• WHAT THE EXERCISE ASKS:
Go through the listing beneath this task and return every line that carries the string "pixels".

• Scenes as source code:

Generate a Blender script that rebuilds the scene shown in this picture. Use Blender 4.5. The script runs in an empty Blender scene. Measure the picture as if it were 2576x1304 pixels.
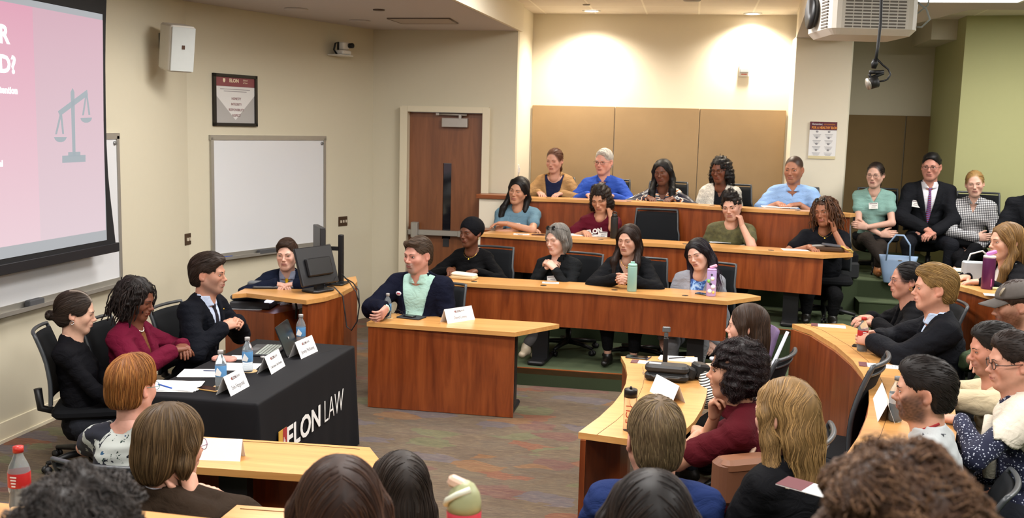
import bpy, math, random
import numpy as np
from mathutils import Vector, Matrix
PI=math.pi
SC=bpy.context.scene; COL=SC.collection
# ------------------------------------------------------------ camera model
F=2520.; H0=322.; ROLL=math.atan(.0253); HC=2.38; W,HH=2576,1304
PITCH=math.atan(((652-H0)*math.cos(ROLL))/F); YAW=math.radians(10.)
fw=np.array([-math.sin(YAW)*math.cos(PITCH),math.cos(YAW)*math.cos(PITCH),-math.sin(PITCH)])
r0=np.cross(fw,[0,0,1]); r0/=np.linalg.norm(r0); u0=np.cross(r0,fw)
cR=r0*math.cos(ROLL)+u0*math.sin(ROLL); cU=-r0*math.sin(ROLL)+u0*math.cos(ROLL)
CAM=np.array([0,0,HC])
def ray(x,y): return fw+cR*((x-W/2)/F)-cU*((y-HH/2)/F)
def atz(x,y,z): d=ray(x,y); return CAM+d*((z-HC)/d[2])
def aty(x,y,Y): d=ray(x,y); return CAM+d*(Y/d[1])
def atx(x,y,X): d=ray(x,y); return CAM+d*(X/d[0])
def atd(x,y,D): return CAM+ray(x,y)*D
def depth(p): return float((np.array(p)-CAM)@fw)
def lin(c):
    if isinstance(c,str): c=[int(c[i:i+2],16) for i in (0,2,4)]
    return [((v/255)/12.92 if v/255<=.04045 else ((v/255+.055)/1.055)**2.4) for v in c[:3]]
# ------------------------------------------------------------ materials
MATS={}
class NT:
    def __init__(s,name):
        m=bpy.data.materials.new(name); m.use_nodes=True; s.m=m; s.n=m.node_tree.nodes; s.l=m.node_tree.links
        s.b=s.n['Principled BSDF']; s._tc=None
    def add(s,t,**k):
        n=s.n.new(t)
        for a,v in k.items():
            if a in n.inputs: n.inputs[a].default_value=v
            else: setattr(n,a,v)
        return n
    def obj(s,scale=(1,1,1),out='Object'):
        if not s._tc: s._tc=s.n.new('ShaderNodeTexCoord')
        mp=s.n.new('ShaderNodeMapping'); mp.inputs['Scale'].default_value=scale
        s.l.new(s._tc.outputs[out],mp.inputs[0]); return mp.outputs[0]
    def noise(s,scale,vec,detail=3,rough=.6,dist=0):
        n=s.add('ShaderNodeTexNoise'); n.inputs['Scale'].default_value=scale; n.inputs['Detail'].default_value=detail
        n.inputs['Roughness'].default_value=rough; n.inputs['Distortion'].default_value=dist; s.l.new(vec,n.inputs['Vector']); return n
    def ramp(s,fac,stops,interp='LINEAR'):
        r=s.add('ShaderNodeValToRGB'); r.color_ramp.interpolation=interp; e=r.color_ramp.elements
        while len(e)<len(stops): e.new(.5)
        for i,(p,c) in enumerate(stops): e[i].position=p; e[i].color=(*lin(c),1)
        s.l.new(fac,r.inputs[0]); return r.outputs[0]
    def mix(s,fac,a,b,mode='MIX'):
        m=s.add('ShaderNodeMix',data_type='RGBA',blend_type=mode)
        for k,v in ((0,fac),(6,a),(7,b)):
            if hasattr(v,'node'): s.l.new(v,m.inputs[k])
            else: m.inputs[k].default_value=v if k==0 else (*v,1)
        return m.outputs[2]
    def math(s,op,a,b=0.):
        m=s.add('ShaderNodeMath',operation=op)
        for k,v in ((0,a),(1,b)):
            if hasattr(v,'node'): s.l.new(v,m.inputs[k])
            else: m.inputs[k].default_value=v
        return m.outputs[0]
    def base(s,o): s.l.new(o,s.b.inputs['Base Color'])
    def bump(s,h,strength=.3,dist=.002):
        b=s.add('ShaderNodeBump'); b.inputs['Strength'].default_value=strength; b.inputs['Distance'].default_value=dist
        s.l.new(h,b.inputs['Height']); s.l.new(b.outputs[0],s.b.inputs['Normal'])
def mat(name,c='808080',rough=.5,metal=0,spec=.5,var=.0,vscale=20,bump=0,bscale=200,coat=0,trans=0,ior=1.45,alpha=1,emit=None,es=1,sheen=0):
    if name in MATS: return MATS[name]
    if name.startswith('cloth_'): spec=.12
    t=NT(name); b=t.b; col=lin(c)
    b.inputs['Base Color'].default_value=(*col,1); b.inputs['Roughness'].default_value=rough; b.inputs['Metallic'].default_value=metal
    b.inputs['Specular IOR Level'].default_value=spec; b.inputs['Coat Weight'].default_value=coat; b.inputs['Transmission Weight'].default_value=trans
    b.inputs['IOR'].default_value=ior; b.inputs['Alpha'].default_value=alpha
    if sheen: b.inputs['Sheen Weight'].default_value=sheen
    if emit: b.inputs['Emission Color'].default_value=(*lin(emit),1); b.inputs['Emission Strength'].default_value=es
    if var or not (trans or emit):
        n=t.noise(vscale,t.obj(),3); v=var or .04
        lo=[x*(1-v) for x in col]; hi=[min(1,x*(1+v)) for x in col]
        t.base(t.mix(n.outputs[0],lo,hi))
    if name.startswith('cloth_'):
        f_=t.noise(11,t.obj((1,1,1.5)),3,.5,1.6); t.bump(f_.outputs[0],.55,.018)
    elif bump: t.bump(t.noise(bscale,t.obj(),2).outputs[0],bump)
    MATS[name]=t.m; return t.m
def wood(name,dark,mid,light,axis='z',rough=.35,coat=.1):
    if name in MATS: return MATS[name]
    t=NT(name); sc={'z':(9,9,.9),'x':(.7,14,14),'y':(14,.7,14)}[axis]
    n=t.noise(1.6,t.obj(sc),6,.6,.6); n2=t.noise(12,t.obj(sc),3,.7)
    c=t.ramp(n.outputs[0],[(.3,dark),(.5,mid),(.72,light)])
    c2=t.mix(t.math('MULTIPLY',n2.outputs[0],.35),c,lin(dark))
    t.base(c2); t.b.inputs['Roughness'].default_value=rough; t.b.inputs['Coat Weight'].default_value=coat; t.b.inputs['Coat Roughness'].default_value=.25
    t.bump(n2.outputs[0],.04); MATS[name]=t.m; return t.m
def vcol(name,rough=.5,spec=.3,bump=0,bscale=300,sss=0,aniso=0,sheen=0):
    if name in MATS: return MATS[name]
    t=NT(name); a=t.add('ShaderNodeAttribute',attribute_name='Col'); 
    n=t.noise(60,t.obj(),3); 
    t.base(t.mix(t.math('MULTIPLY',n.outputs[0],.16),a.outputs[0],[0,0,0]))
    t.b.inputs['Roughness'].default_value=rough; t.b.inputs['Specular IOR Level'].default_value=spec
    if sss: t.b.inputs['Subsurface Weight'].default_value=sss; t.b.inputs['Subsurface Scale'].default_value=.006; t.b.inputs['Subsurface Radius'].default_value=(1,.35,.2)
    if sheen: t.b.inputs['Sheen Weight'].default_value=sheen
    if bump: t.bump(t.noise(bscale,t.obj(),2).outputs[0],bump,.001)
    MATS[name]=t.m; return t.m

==

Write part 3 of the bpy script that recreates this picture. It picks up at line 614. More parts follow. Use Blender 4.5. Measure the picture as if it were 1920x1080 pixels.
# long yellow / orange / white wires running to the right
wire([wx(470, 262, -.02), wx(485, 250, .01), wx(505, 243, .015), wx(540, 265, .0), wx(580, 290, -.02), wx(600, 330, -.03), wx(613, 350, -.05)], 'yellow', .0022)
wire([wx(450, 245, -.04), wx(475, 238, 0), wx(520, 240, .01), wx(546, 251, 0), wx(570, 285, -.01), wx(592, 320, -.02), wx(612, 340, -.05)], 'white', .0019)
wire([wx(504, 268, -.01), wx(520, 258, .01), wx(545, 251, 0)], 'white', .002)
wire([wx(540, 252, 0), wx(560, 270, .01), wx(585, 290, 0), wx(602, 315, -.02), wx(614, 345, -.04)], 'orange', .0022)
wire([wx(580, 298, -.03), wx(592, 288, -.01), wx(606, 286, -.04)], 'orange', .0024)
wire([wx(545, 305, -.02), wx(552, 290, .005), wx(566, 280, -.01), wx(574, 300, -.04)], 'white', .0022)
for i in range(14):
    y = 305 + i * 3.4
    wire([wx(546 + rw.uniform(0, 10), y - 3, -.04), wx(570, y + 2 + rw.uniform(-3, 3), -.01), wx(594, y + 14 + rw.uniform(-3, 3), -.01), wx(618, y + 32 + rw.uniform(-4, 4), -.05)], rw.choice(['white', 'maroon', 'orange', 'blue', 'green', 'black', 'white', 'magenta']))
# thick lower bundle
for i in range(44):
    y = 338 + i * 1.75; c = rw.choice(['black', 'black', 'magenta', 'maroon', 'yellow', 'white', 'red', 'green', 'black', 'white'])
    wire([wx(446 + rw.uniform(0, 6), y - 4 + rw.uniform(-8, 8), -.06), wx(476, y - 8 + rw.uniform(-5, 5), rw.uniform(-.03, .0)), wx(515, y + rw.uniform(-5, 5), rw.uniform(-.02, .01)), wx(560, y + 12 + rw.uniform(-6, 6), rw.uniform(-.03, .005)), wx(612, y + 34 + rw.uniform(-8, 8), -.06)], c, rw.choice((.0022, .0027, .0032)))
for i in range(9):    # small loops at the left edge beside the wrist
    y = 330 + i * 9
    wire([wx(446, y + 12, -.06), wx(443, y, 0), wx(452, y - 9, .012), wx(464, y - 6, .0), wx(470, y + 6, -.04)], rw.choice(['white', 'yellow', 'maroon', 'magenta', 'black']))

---

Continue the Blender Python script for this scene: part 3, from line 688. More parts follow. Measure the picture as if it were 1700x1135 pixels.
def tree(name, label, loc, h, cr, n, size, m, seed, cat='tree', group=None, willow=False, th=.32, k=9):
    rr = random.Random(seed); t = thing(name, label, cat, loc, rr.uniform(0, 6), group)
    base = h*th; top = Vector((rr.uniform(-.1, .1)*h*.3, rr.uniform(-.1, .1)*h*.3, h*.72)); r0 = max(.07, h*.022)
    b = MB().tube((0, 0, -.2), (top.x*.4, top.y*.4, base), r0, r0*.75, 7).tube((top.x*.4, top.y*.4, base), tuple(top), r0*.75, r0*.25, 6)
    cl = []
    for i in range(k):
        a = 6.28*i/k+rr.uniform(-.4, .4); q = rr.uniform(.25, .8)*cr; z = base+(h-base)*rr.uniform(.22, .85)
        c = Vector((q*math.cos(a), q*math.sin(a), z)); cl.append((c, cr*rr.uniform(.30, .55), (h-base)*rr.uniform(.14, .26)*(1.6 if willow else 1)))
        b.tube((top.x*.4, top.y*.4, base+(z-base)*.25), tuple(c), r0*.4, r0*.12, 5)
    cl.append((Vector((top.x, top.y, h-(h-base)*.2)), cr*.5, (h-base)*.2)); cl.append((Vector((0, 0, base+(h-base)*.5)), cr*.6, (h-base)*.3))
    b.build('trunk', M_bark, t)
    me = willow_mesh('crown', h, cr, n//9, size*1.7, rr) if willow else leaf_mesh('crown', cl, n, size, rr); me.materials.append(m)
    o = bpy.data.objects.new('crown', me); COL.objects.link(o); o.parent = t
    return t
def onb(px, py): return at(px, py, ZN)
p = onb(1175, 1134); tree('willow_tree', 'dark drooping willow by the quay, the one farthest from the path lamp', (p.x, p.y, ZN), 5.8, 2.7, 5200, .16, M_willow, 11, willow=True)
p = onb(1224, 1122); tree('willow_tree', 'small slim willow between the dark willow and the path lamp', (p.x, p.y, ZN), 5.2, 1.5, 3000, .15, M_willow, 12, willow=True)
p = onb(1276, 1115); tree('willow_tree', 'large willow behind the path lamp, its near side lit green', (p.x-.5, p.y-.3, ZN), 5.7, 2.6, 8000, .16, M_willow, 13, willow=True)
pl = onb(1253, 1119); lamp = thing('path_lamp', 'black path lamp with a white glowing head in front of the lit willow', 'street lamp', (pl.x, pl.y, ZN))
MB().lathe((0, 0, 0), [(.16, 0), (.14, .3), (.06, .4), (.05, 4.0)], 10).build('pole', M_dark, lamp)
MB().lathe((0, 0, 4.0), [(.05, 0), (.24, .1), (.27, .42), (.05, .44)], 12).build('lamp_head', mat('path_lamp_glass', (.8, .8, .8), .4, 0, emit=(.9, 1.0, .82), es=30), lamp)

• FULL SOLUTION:
Generate a Blender script that rebuilds the scene shown in this picture. Use Blender 4.5. The script runs in an empty Blender scene. Measure the picture as if it were 2576x1304 pixels.
Write part 3 of the bpy script that recreates this picture. It picks up at line 614. More parts follow. Use Blender 4.5. Measure the picture as if it were 1920x1080 pixels.
Continue the Blender Python script for this scene: part 3, from line 688. More parts follow. Measure the picture as if it were 1700x1135 pixels.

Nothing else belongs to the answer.